> DATA SECTION:
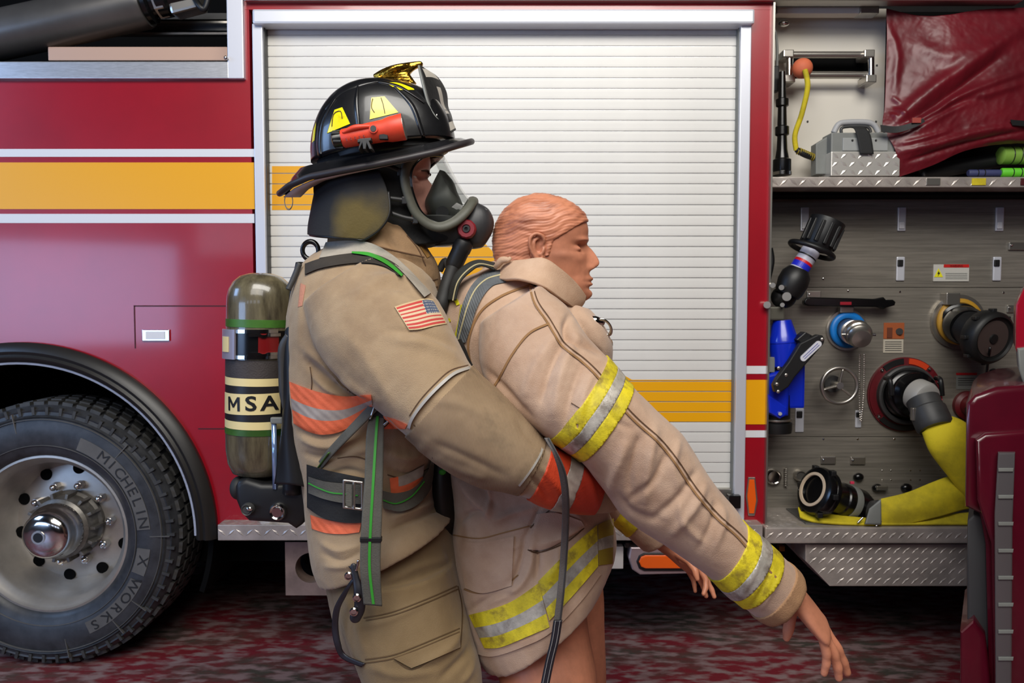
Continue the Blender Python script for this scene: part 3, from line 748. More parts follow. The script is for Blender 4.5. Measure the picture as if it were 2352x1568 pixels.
# blue ring discharge with chrome cap
c = P(1943, 757, YP)
DV = on('discharge_port', lathe(nb(), c, (0, -1, 0), [(.085, 0), (.085, .012), (.03, .013)], 40), MT['satin'])
on('blue_ring', lathe(nb(), c + V((.0, -.012, 0)), (0, -1, 0), [(.07, 0), (.076, .008), (.072, .016), (.052, .02), (.048, .004)], 40), MT['lblue'], DV, smooth=True)
bm = nb(); pbox(bm, 1930, 703, 1962, 718, YP - .035, .03, .004); on('drop_tab', bm, MT['satin'], DV)
c1 = c + V((0, -.01, 0)); c2 = P(1972, 768, YP - .16); ax = (c2 - c1).normalized(); L = (c2 - c1).length
on('elbow', lathe(nb(), c1, ax, [(.046, 0), (.046, L * .35), (.05, L * .4), (.05, L * .6), (.043, L * .62), (.042, L)], 36), MT['satin'], DV, angle=40)
ax2 = (P(1990, 795, YP - .26) - c2).normalized()
CP = on('chrome_cap', lathe(nb(), c2 - ax2 * .03, ax2, [(.05, 0), (.052, .03), (.047, .035), (.047, .05), (.038, .06), (.036, .075), (.012, .078), (.0, .08)], 36), MT['satin'], DV, angle=40)
for s in (-1, 1):
    u, w = frame_of(ax2); bm = nb(); cyl(bm, c2 + u * .05 * s, c2 + u * .064 * s, .006, 10); on('cap_lug', bm, MT['chrome'], DV)
def chain(nm, pts, par, m, r=.0028, step=.012):
    q = [V(a) for a in cr(pts, 200)]; bm = nb(); last = None
    for p in q:
        if last is None or (p - last).length > step * .8:
            ball(bm, p, r * 1.3, (1, 1, 1.3), 6); last = p
    return tag(on(nm, bm, m, par), kind='stuff')
chain('bead_chain', PL((1985, 815, .1), (1984, 900, .18), (1978, 968, .22)), DV, MT['satin']); chain('bead_chain', PL((1975, 815, .12), (1974, 900, .2), (1976, 968, .22)), DV, MT['satin'])
# handwheel
c = P(1928, 885, YP - .09); u = V((1, 0, 0)); w = V((0, -.0, 1))
bm = nb(); R_ = .072; rings_mesh(bm, [[c + V((math.cos(a), 0, math.sin(a))) * (R_ + .0085 * math.cos(b)) + V((0, .0085 * math.sin(b), 0)) for b in [2 * PI * j / 10 for j in range(10)]] for a in [2 * PI * k / 48 for k in range(49)]], False); bmesh.ops.recalc_face_normals(bm, faces=bm.faces)
HW = on('handwheel', bm, MT['satin'], smooth=True)
for a in (80, 195, 318):
    a = math.radians(a); bm = nb(); tube(bm, [c + V((0, .01, 0)), c + V((math.cos(a) * .07, 0, math.sin(a) * .07))], [.012, .007], 10, 6, flat=.6); on('spoke', bm, MT['satin'], HW, smooth=True)
bm = nb(); cyl(bm, c + V((0, -.008, 0)), c + V((0, .09, 0)), .014, 20); on('stem', bm, MT['satin'], HW, angle=40)
bm = nb(); cyl(bm, c + V((0, .06, 0)), c + V((0, .09, 0)), .035, 20); on('stem_base', bm, MT['dgrey'], HW, angle=40)
# large intake with ring plate
mar = mat('maroon_ring', (92, 12, 22), .45)
c = P(2076, 905, YP)
IN = on('intake_flange', lathe(nb(), c, (0, -1, 0), [(.155, 0), (.155, .012), (.12, .016), (.115, .004)], 56), mar, angle=40)
for a0, a1, m in ((95, 130, 'black'), (52, 86, 'orr'), (0, 40, 'mar'), (140, 215, 'mar'), (225, 300, 'black')):
    bm = nb(); rr = []
    for k in range(13):
        a = math.radians(a0 + (a1 - a0) * k / 12); rr.append([c + V((math.cos(a) * r, y, math.sin(a) * r)) for r, y in ((.128, -.014), (.128, -.019), (.151, -.019), (.151, -.011))])
    rings_mesh(bm, rr); on('arc_label', bm, mar if m == 'mar' else (MT['black'] if m == 'black' else mat('label_orr', (200, 60, 20), .5)), IN)
for a in (48, 135, 220, 330, 20):
    a = math.radians(a); bm = nb(); ball(bm, c + V((math.cos(a) * .142, -.016, math.sin(a) * .142)), .008, seg=10); on('bolt', bm, MT['chrome'], IN)
on('intake_ring', lathe(nb(), c + V((0, -.01, 0)), (0, -1, 0), [(.122, 0), (.122, .03), (.115, .035), (.105, .03), (.1, .0)], 48), MT['dgrey'], IN, angle=40)
e1 = P(2100, 905, YP - .10); ax = (e1 - c).normalized(); L = (e1 - c).length
on('intake_body', lathe(nb(), c, ax, [(.098, 0), (.098, .03), (.09, .035), (.09, L * .6), (.098, L * .62), (.098, L * .9), (.08, L)], 40), MT['blackg'], IN, angle=40)
e2 = P(2118, 910, YP - .17); ax = (e2 - e1).normalized()
on('swivel', lathe(nb(), e1, ax, [(.085, -.02), (.088, 0), (.088, .02), (.078, .03), (.07, .04)], 40), MT['blackg'], IN, angle=40)
on('white_ring', lathe(nb(), e2 - ax * .03, V((.28, -1, -.25)), [(.066, -.01), (.066, .03), (.06, .045), (.05, .05)], 40), mat('pale_ring', (170, 168, 164), .5, .2), IN, angle=40)
for px_, py_ in ((2034, 868), (2150, 868)):
    bm = nb(); tube(bm, [P(px_, py_, .16), P(px_ + 10, py_ + 5, .1), P(px_ + 14, py_ + 40, .1)], .01, 10); on('lug_handle', bm, MT['black'], IN, smooth=True)
# hose coupling + yellow hose (a separate thing)
HO = thing('yellow_fire_hose', 'yellow fabric fire hose hanging from the large dark intake of the pump panel', 'hose', P(2180, 1165, .1))
h0 = P(2118, 915, YP - .18); h1 = P(2150, 985, YP - .26); ax = (h1 - h0).normalized(); L = (h1 - h0).length
on('coupling', lathe(nb(), h0, ax, [(.05, 0), (.062, .005), (.062, L * .35), (.068, L * .4), (.068, L * .9), (.06, L)], 40), MT['dgrey'], HO, angle=40)
for k, t in ((0, .3), (1, .3)):
    u, w = frame_of(ax); bm = nb(); box(bm, h0 + ax * L * .5 + (u if k else -u) * .066, (.02, .02, .05), .004); on('coupling_lug', bm, MT['satin'], HO)
bm = nb(); ball(bm, P(2160, 918, .03), .008, (1, .6, .6), 10); on('pink_mark', bm, mat('pink', (220, 60, 90), .5), HO)
hp = PL((2140, 972, -.0), (2172, 1000, -.02), (2215, 1045, -.02), (2290, 1130, .0), (2380, 1190, .05))
bm = nb(); tube(bm, hp, [.052, .085, .098, .1, .09], 32, 60, flat=.55, updir=(.7, 0, .7)); on('hose', bm, MT['yhose'], HO, smooth=True)
# black/yellow ring discharge with dark cap, upper right
c = P(2197, 738, YP)
D2 = on('discharge_port', lathe(nb(), c, (0, -1, 0), [(.112, 0), (.112, .016), (.04, .018)], 40), MT['satin'])
on('yellow_ring', lathe(nb(), c + V((0, -.015, 0)), (0, -1, 0), [(.09, 0), (.096, .008), (.092, .018), (.075, .02)], 40), mat('ring_ochre', (180, 135, 40), .5), D2, smooth=True)
bm = nb(); pbox(bm, 2174, 672, 2206, 700, YP - .05, .05, .004); on('drop_tab', bm, MT['satin'], D2)
e1 = P(2225, 752, YP - .13); ax = (e1 - c).normalized(); L = (e1 - c).length
on('spout', lathe(nb(), c, ax, [(.085, .01), (.082, L * .3), (.072, L * .35), (.072, L * .5), (.078, L * .55), (.078, L * .8), (.07, L)], 40), MT['blackg'], D2, angle=40)
ax2 = V((.28, -1, -.22)).normalized(); e0 = P(2262, 772, YP - .2)
on('spout_elbow', lathe(nb(), e1 - ax * .03, (e0 - e1), [(.07, 0), (.072, (e0 - e1).length), (.07, (e0 - e1).length + .03)], 36), MT['black'], D2, angle=40)
on('cap', lathe(nb(), e0, ax2, [(.085, -.03), (.1, -.02), (.104, .0), (.104, .035), (.097, .045), (.088, .05), (.084, .04), (.07, .036), (.02, .034), (.018, .045), (0, .046)], 44), mat('cap_rubber', (20, 20, 20), .5), D2, angle=40)
on('cap_face', lathe(nb(), e0 + ax2 * .037, ax2, [(.072, 0), (.072, .002), (.0, .003)], 36), mat('cap_brown', (70, 58, 55), .45), D2)
for k in range(8):
    u, w = frame_of(ax2); a = 2 * PI * k / 8; bm = nb(); box(bm, e0 + ax2 * .01 + (u * math.cos(a) + w * math.sin(a)) * .106, (.018, .03, .014), .003); on('cap_lug', bm, MT['black'], D2)
chain('cap_chain', PL((2274, 800, -.02), (2268, 840, .1), (2262, 900, .2)), D2, MT['black'], .004, .012)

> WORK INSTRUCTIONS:
Respond with the number of lines containing "from" and no additional words.

> EXERCISE RESPONSE:
2